Días de cine y pizzas

En segundo o tercero de carrera tuve un noviazgo con una chica mayor que yo. Yo iba a Granada cada dos fines de semana. Llegaba un jueves y me iba el domingo cuando no había exámenes.

Por aquel entonces yo ya tenía cierto interés por el cine, pero no había pasado de los hits contemporáneos y algunas cosas sueltas de Hitchcock o Woody Allen. Gracias a ella, aprendí a digerir el ritmo del cine oriental y luego a amarlo. Y así descubrí a Dersu Uzala, a Toshiro Mifune, Kurosawa, La condición humana, Ozu o Harakiri. Personajes, actores y películas que se quedaron para siempre en mí, provocando una disonancia cultural enorme en mi forma de entender la estética y permitiéndome entrar a una forma de entender la vida en la que las miradas, las palabras no dichas y los actos cotidianos esconden miles de emociones y mensajes.

También descubrí el Hollywood dorado. A Wilder, Doce hombres sin piedad, Bette Davis & Joan Crawford, Burt Lancaster, Brando, Testigo de Cargo, Coppola, Bogart, Cary Grant, Matar a un ruiseñor, Katherine Hepburn, Orson Welles, Senderos de Gloria . O el western, un género que odiaba profundamente en mi adolescencia y sin el que ahora no podría entender el cine, ni la soledad. O el cine francés de los 40 y 50, Fellini, Azcona, El Ángel Exterminador, Delitos y faltas, Berlanga, los 400 golpes, Hiroshima mon amour, Umberto D., Bergman. Nos pasábamos días y días encerrados, viendo dvds grabados en verbatines mientras bebíamos cerveza y comíamos pizzas congeladas y comida china.

Yo era ese crío que da sus primeras pedaladas en bicicleta, una y otra vez y ella disfrutaba con esa extraña y maravillosa sensación del que muestra lo que más ama en la vida a otra persona. Me explicaba la intención y el sentido de los distintos tipos de plano y las elípisis, la estructura del guion, anécdotas sobre actores y rodajes, las diferentes escuelas de cine y sus motivaciones artísticas y sociales…

Vivimos en un mundo en el que se enseña economía a niños que aún no han aprendido a vivir, pero no se les muestra cine.
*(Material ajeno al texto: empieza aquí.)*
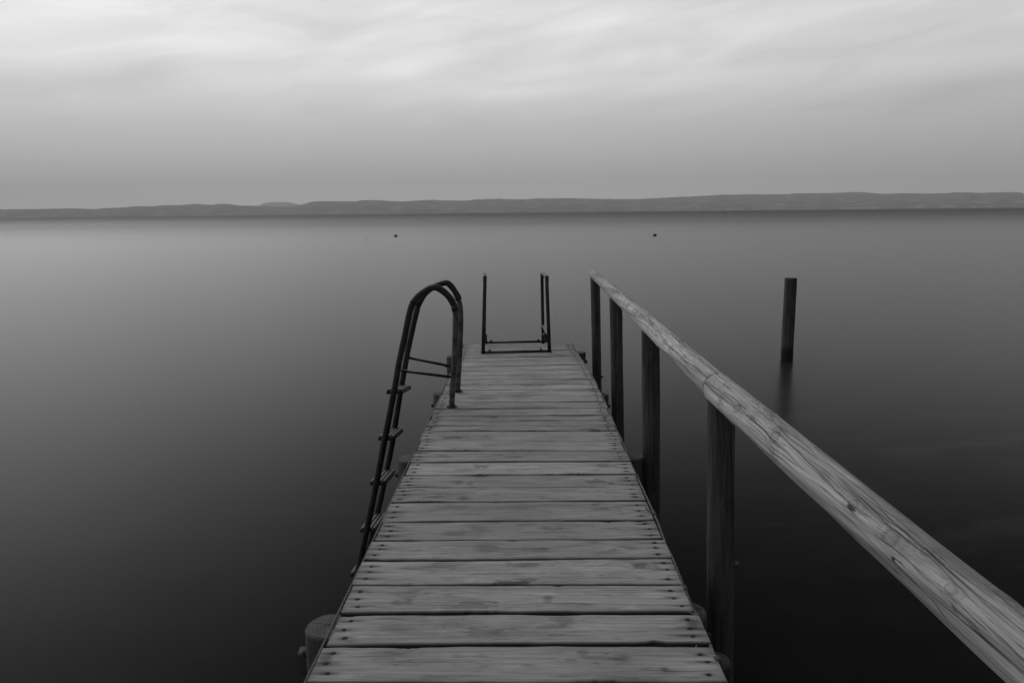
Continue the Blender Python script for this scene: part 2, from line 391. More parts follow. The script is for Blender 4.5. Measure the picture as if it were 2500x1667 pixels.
# boards continue behind and below the camera
d0 = lines[1][0] - lines[0][0]
for k in range(1, 12):
    lines.insert(0, (lines[0][0] - Vector((.003, .19, 0)), lines[0][1] - Vector((.003, .19, 0)))); gapw.insert(0, .011)
NEXTRA = 11
TH = .036
MARKS = []
for (u, v_, pu, pv, am_, sh_) in [(1190, 1337, 26, 12, .38, 1.0), (950, 1594, 42, 10, .30, 1.4), (1252, 1422, 34, 5, .75, 2.2), (968, 1471, 13, 6, .42, 1.5), (996, 1468, 8, 5, .40, 1.5),
        (1105, 1301, 34, 6, .42, 2.2), (1160, 1287, 14, 4, .3, 1.5), (1120, 1178, 9, 3, .5, 1.5), (1148, 1179, 9, 3, .4, 1.5), (1130, 1216, 11, 4, .4, 1.5), (1166, 1139, 8, 4, .4, 1.5), (1185, 1139, 8, 3, .4, 1.5),
        (1110, 1067, 26, 3, .6, 2.5), (1517, 1606, 22, 12, .36, 1.5), (1338, 1461, 11, 6, .48, 1.0), (1379, 1514, 24, 9, .34, 2.5), (1624, 1633, 8, 6, .6, 1.0), (1340, 1527, 26, 7, .3, 2.2), (1422, 1590, 12, 5, .4, 1.5),
        (1636, 1457, 22, 1.6, .6, .8), (1454, 1050, 14, 3, .65, 1.5), (797, 1606, 16, 10, .6, 1.5), (1690, 1522, 14, 9, .55, 2.0), (1515, 1372, 40, 8, .22, 2.5), (1400, 1365, 24, 8, .2, 2.0),
        (1310, 1345, 30, 6, .25, 2.5), (1452, 1232, 10, 3, .4, 1.5), (1480, 1135, 20, 4, .4, 2.0), (1270, 966, 30, 6, .30, 1.5), (1290, 940, 22, 2.4, .4, 1.5), (1185, 970, 26, 6, .34, 1.5), (1290, 992, 50, 3, .3, 1.5), (1300, 871, 30, 2.2, .4, 1.5), (1370, 868, 16, 2, .3, 1.5)]:
    w_ = atz(u, v_); zc = w_.y * .9865 + H * .164
    MARKS.append((w_.x, w_.y, pu / F * zc, pv * zc * zc / (F * H), am_, sh_))
nail_me = None
def nail_mesh():
    bm = bmesh.new(); bmesh.ops.create_uvsphere(bm, u_segments=12, v_segments=6, radius=.0092)
    for v in bm.verts: v.co.z *= .35
    me = bpy.data.meshes.new('nail'); bm.to_mesh(me); bm.free(); me.materials.append(M_nail)
    me.polygons.foreach_set('use_smooth', [True] * len(me.polygons)); return me
nail_me = nail_mesh()
far_nails = Acc()
vis = 0
for i in range(len(lines) - 1):
    (a0, b0), (a1, b1) = lines[i], lines[i + 1]
    seed = 100 + i
    rr = random.Random(seed)
    w = ((a1 - a0).length + (b1 - b0).length) / 2
    near = a0.y < 4.2
    nx = 380 if near else 150
    g0, g1 = gapw[i] * .62, gapw[i + 1] * .62
    e0 = (b0 - a0).normalized(); perp = Vector((-e0.y, e0.x, 0))
    a0 = a0 + perp * g0; b0 = b0 + perp * g0; a1 = a1 - perp * g1; b1 = b1 - perp * g1
    # uneven board ends
    exl = rr.uniform(-.006, .008); exr = rr.uniform(-.006, .010)
    a0 = a0 - e0 * exl; a1 = a1 - e0 * exl; b0 = b0 + e0 * exr; b1 = b1 + e0 * exr
    ww = w - g0 - g1
    nt_ = max(8, int(ww / (.0030 if near else .007)))
    bev = .0055
    # profile: (t across 0..1, z)
    prof = [(0.02, -TH), (0.0, -TH + .004), (0.0, -bev * 1.2)]
    for q in (30, 60): prof.append((bev / ww * (1 - math.cos(R(q))), -bev * 1.2 * (1 - math.sin(R(q)))))
    for j in range(nt_ + 1): prof.append((bev / ww + (1 - 2 * bev / ww) * j / nt_, 0))
    for q in (60, 30): prof.append((1 - bev / ww * (1 - math.cos(R(q))), -bev * 1.2 * (1 - math.sin(R(q)))))
    prof += [(1.0, -bev * 1.2), (1.0, -TH + .004), (.98, -TH)]
    T = np.array([p[0] for p in prof]); Z = np.array([p[1] for p in prof])
    s = np.linspace(0, 1, nx)
    Sg, Tg = np.meshgrid(s, T, indexing='ij'); Zg = np.broadcast_to(Z, Sg.shape).copy()
    Lx = (b0 - a0).length
    A0, B0, A1, B1 = [np.array(q) for q in (a0, b0, a1, b1)]
    X = Sg * Lx; Y = Tg * ww
    # edge wander so no joint is ruler straight
    ed0 = fbm(s * 5, s * 0 + i, seed, 4) * .009; ed1 = fbm(s * 5, s * 0 + i + 9, seed + 5, 4) * .009
    # chips knocked out of the edges
    for _ in range(rr.choice((0, 1, 2, 3))):
        cx = rr.random(); wd = rr.uniform(.012, .05); dp = rr.uniform(.004, .010)
        bump_ = dp * np.exp(-((s - cx) / wd) ** 2) * (1 + vn(s * 90, s * 0, seed))
        if rr.random() < .5: ed0 = ed0 + bump_
        else: ed1 = ed1 - bump_
    P = ((1 - Sg) * (1 - Tg))[..., None] * A0 + (Sg * (1 - Tg))[..., None] * B0 + ((1 - Sg) * Tg)[..., None] * A1 + (Sg * Tg)[..., None] * B1
    P[..., 0] += 0
    P[..., 1] += (1 - Tg) * ed0[:, None] + Tg * ed1[:, None]
    cup = rr.uniform(-.0025, .0015)
    zz = Zg + cup * (1 - (2 * Tg - 1) ** 2) + rr.uniform(-.002, .002) + fbm(X * 2, Y * 0 + i, seed, 2) * .003
    # marks
    wv = Y.copy(); dk = np.ones_like(X) * rr.uniform(.84, 1.16)
    dk *= 1 + .24 * fbm(X * 3.2, Y * 12, seed + 3, 5)
    dk *= 1 - .18 * np.clip(fbm(X * 5, Y * 22, seed + 4, 4) * 2 - .25, 0, 1)
    wv = wv + fbm(X * 2.2, Y * 5, seed + 8, 2) * .010
    dk *= 1 + .07 * np.sin(wv * 260 + 7 * fbm(X * 2.5, Y * 9, seed + 11, 3))
    dk *= 1 - .30 * np.clip(fbm(X * 14, Y * 60, seed + 12, 4) * 3 - .75, 0, 1)
    dk *= 1 + .22 * np.clip(fbm(X * 9, Y * 40, seed + 13, 4) * 3 - .8, 0, 1)
    for _ in range(rr.choice((1, 2, 2, 3, 4))):
        kx = rr.uniform(.08, .92) * Lx; ky = rr.uniform(.12, .88) * ww; r = rr.uniform(.005, .013); el_ = rr.uniform(1.6, 3.4)
        DX = (X - kx) / el_; DY = Y - ky; Dd = np.sqrt(DX ** 2 + DY ** 2 + 1e-9) / r
        Dd = Dd * np.maximum(1 + 1.1 * fbm(X * 28, Y * 90, seed, 3), .35) + .35 * vn(X * 90, Y * 200, seed)
        wv = wv + np.sign(DY) * r * 1.1 * np.exp(-(Dd / 2.6) ** 2)
        dk *= 1 - rr.uniform(.12, .42) * np.exp(-np.maximum(Dd - .6, 0) ** 2 * 1.6)
        dk *= 1 - .28 * np.exp(-((Dd - 1.35) / .28) ** 2)
        tail = np.exp(-np.abs(DY) / (r * .7)) * np.exp(-(np.abs(X - kx) / .09) ** 2)
        dk *= 1 - .18 * tail * (vn(X * 25, Y * 120, seed + 2) + .5)
    if rr.random() < .45:      # broad soft stain
        kx = rr.uniform(.15, .9) * Lx; ky = rr.uniform(.2, .8) * ww
        DD = ((X - kx) / rr.uniform(.03, .07)) ** 2 + ((Y - ky) / rr.uniform(.018, .03)) ** 2
        dk *= 1 - rr.uniform(.15, .34) / (1 + np.exp((DD * np.maximum(1 + 1.6 * fbm(X * 22, Y * 45, seed, 4), .3) - 1) * 2.2))
    for _ in range(rr.choice((1, 2, 3, 5))):   # drying cracks
        kx = rr.uniform(0, 1) * Lx; ky = rr.uniform(.1, .9) * ww; ln = rr.uniform(.04, .22)
        yy = ky + fbm(X * 7, X * 0, seed + int(ky * 999), 3) * .012
        dk *= 1 - .65 * np.exp(-((Y - yy) / .0024) ** 2) * np.clip(1 - (np.abs(X - kx) / ln) ** 2, 0, 1)
    for (mx_, my_, rx_, ry_, am_, sh_) in MARKS:
        if min(a0.y, b0.y) - .02 < my_ < max(a1.y, b1.y) + .02:
            DD = ((P[..., 0] - mx_) / rx_) ** 2 + ((P[..., 1] - my_) / ry_) ** 2
            DD = DD * np.maximum(1 + sh_ * fbm(X * 25, Y * 60, seed + 41, 4), .3)
            dk *= 1 - am_ / (1 + np.exp((DD - 1) * 2.6))
    # nails and the rust bleeding from them
    nails = []
    for side_ in (0, 1):
        for q in (.2, .5, .8):
            q2 = q + rr.uniform(-.05, .05)
            inset = rr.uniform(.030, .052)
            nx_ = inset if side_ == 0 else Lx - inset
            nails.append((nx_, q2 * ww))
            ln = rr.uniform(.018, .065); st = rr.uniform(.65, 1.1)
            DX = (X - nx_) / ln; DY = (Y - q2 * ww) / rr.uniform(.007, .012)
            dk *= 1 - st * np.exp(-(DX ** 2 + DY ** 2)) * np.clip(.9 + vn(X * 60, Y * 220, seed + 6), .2, 1)
    endd = np.minimum(X, Lx - X)
    dk *= 1 - .35 * np.exp(-endd / .02) * (1 + vn(X * 40, Y * 90, seed + 7))
    edd = np.minimum(Y, ww - Y)
    dk *= 1 - .42 * np.exp(-edd / .0045)
    dk *= np.where(Zg < -.0045, .34, 1)            # shade of the gaps painted into the board sides
    dk = np.clip(dk, .08, 1.5)
    zz = zz - .0018 * np.clip(.9 - dk, 0, 1)
    P[..., 2] = zz
    nv = P.reshape(-1, 3); K = len(prof)
    fc = grid_faces(nx, K, True)
    fc.append(tuple(range(K - 1, -1, -1))[::-1][:K]); fc.append(tuple(range((nx - 1) * K, nx * K))[::-1])
    # orientation: make outward
    wc = np.stack([X + i * 3.7, wv + i * 1.3, np.full_like(X, i * 2.1)], -1).reshape(-1, 3)
    org = nv.mean(axis=0)
    pl = mesh_obj('plank', nv, fc, M_plank, jet, True, {'wc': wc, 'dk': dk.ravel()})
    if i < NEXTRA: isvis = i >= NEXTRA - 0
    isvis = i >= NEXTRA
    if isvis: vis += 1
    perpv = np.array(perp); ev = np.array(e0)
    for (px, py) in nails:
        sx = px / Lx; ty = py / ww
        pw = (1 - sx) * (1 - ty) * A0 + sx * (1 - ty) * B0 + (1 - sx) * ty * A1 + sx * ty * B1
        ii = int(round(sx * (nx - 1))); jj = int(np.argmin(np.abs(T - ty)))
        pw[2] = zz[ii, jj] + .0004
        if isvis and vis <= 16:
            o = bpy.data.objects.new('nail', nail_me); C.objects.link(o); o.parent = pl
            o.location = Vector(pw - org); sc = rr.uniform(.8, 1.15); o.scale = (sc * 1.05, sc * .9, 1)
        elif isvis:
            V = [v.co * 1.0 + Vector(pw) for v in nail_me.vertices]
            far_nails.add((V, [tuple(p.vertices) for p in nail_me.polygons]))
tag(mesh_obj('nail', far_nails.v, far_nails.f, M_nail, jet), kind='stuff')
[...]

Y tengo que decir que, por encima de cualquier otra relación sentimental y de muchos cursos, másteres, viajes o vivencias, ese breve noviazgo me cambió para siempre como no lo ha hecho ninguna otra época en mi vida.
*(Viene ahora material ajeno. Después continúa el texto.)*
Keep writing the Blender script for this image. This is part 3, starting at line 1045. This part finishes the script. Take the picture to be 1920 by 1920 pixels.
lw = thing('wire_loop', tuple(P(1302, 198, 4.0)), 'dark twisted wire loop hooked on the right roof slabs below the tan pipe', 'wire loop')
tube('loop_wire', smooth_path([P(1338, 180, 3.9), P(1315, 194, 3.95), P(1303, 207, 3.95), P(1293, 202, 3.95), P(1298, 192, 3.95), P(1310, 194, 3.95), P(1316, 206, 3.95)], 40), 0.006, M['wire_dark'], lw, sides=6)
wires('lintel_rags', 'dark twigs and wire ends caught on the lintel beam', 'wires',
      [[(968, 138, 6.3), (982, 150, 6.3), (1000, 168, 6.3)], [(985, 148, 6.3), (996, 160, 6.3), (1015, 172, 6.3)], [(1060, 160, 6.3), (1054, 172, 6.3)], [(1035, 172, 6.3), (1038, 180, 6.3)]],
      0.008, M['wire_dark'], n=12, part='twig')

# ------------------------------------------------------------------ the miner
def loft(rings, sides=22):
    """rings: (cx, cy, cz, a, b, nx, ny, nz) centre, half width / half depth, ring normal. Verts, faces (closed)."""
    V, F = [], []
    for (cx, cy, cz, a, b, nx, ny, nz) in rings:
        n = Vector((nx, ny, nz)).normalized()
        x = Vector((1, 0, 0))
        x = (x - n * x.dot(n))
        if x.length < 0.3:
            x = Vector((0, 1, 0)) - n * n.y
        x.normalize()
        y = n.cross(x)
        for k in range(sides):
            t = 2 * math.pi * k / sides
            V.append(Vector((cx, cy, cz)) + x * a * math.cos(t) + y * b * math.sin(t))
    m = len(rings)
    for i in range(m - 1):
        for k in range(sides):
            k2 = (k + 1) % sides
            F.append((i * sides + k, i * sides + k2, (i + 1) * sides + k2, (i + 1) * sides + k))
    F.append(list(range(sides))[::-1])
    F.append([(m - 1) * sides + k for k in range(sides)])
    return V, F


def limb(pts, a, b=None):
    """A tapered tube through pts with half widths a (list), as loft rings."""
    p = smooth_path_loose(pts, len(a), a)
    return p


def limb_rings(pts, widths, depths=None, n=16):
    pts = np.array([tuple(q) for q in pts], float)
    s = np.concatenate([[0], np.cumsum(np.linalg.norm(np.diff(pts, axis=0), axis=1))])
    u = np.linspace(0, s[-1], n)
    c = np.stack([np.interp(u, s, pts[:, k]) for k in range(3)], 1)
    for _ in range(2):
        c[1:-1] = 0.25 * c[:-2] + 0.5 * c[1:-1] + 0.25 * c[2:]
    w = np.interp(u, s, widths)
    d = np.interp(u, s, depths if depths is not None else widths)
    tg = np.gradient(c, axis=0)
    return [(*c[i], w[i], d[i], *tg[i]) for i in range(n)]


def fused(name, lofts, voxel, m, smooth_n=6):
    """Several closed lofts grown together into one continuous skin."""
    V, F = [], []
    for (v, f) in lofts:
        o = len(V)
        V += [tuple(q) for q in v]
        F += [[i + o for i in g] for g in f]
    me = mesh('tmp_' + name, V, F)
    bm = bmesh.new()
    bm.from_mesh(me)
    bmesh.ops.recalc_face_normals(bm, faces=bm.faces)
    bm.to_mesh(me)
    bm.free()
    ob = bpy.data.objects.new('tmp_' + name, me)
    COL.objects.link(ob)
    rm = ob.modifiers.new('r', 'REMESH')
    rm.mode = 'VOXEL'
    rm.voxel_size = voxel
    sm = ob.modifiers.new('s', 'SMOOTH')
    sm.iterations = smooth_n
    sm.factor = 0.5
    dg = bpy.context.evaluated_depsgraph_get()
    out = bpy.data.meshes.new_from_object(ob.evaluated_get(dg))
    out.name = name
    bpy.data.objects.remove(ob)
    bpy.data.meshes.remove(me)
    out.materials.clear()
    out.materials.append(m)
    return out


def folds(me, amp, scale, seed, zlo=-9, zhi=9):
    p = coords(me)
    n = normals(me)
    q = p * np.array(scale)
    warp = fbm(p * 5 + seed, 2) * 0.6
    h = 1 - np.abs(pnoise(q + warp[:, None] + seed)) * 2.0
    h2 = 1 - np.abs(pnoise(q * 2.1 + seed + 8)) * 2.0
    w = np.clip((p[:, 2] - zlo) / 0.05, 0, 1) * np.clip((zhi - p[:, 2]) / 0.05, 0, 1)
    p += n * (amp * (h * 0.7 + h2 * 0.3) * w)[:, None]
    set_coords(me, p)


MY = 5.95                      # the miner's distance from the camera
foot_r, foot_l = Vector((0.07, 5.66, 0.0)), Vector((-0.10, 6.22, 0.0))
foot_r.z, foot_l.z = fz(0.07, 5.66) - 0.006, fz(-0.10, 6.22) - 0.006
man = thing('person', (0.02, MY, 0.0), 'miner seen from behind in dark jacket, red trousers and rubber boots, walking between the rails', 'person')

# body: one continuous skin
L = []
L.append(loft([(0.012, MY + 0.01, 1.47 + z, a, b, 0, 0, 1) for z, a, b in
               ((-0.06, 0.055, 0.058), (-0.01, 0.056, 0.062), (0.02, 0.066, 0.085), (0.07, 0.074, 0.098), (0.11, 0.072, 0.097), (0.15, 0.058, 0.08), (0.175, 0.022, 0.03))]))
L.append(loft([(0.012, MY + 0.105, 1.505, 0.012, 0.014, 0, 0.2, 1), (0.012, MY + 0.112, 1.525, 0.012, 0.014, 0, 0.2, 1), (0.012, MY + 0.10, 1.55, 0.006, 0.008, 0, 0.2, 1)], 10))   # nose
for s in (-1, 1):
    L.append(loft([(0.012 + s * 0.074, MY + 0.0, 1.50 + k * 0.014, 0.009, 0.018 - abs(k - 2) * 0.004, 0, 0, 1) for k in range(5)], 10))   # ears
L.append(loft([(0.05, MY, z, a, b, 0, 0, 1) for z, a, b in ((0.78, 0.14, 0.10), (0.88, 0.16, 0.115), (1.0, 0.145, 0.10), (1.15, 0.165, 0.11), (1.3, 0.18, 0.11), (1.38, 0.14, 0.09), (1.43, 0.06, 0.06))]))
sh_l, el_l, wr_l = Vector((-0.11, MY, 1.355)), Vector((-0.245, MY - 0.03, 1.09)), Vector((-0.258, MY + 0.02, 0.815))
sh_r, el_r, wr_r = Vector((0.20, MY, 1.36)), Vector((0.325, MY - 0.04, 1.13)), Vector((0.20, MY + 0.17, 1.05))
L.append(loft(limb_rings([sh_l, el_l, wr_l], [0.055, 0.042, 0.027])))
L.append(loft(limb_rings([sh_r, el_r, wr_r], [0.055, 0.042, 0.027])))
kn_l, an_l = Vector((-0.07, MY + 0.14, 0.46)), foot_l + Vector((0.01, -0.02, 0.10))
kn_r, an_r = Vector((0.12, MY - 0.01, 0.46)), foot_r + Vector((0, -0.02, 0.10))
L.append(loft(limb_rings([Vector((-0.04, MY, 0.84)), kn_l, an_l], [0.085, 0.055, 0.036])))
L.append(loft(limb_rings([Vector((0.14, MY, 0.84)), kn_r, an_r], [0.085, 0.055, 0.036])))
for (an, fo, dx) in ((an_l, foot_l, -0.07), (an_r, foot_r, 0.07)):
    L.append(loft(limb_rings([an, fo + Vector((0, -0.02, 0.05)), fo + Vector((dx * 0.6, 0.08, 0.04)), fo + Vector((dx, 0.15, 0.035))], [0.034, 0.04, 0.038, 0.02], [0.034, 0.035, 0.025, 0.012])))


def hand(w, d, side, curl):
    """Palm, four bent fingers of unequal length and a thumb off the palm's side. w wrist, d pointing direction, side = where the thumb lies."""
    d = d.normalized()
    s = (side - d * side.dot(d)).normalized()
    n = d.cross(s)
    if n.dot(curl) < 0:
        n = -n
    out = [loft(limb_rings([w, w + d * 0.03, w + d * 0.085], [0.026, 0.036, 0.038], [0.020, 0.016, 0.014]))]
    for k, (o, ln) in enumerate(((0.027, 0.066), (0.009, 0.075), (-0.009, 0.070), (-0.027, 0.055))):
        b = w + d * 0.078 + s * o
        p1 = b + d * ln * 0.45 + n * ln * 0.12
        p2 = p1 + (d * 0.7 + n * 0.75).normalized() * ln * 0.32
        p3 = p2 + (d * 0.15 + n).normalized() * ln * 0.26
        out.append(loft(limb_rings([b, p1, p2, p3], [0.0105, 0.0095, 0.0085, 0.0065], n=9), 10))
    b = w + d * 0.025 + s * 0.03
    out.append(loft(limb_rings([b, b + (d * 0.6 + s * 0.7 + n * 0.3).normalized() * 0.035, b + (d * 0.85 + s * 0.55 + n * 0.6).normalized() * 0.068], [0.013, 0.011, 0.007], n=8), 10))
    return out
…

Porque el cine te cambia, sí, rompe tus estructuras vivenciales más básicas. Te conmueve y reconforta. Te obliga a crecer, a cuestionarte tu existencia y las normas que la rigen. Te destroza y te construye. Te permite rememorar momentos y personas que nunca volverán. Siento ser tan cursi, pero es que es así. El cine es un espejo y, por lo tanto, el cine enseña. Al igual que un buen profesor, uno nunca olvida dónde vio por primera vez aquellas películas que cambiaron su vida y uno siente una conexión difícilmente explicable cuando conoce a alguien con el que comparte gustos cinéfilos concretos.

Decía Ramón Gómez de la Serna que “lo bueno del cine es que, durante dos horas, los problemas son de otros”. Yo prefiero pensar que cine es eso que quieres ser pero nunca serás, aquel lugar inexistente en el que te quieres quedar a vivir, esa mujer a la que nunca podrás tener y esas batallas que nunca podrás ganar, y que es fantástico que, durante dos horas, puedas engañarte y creer, con la dicha que vive ese niño al que aún nadie ha explicado qué es la muerte, que no hay nada imposible.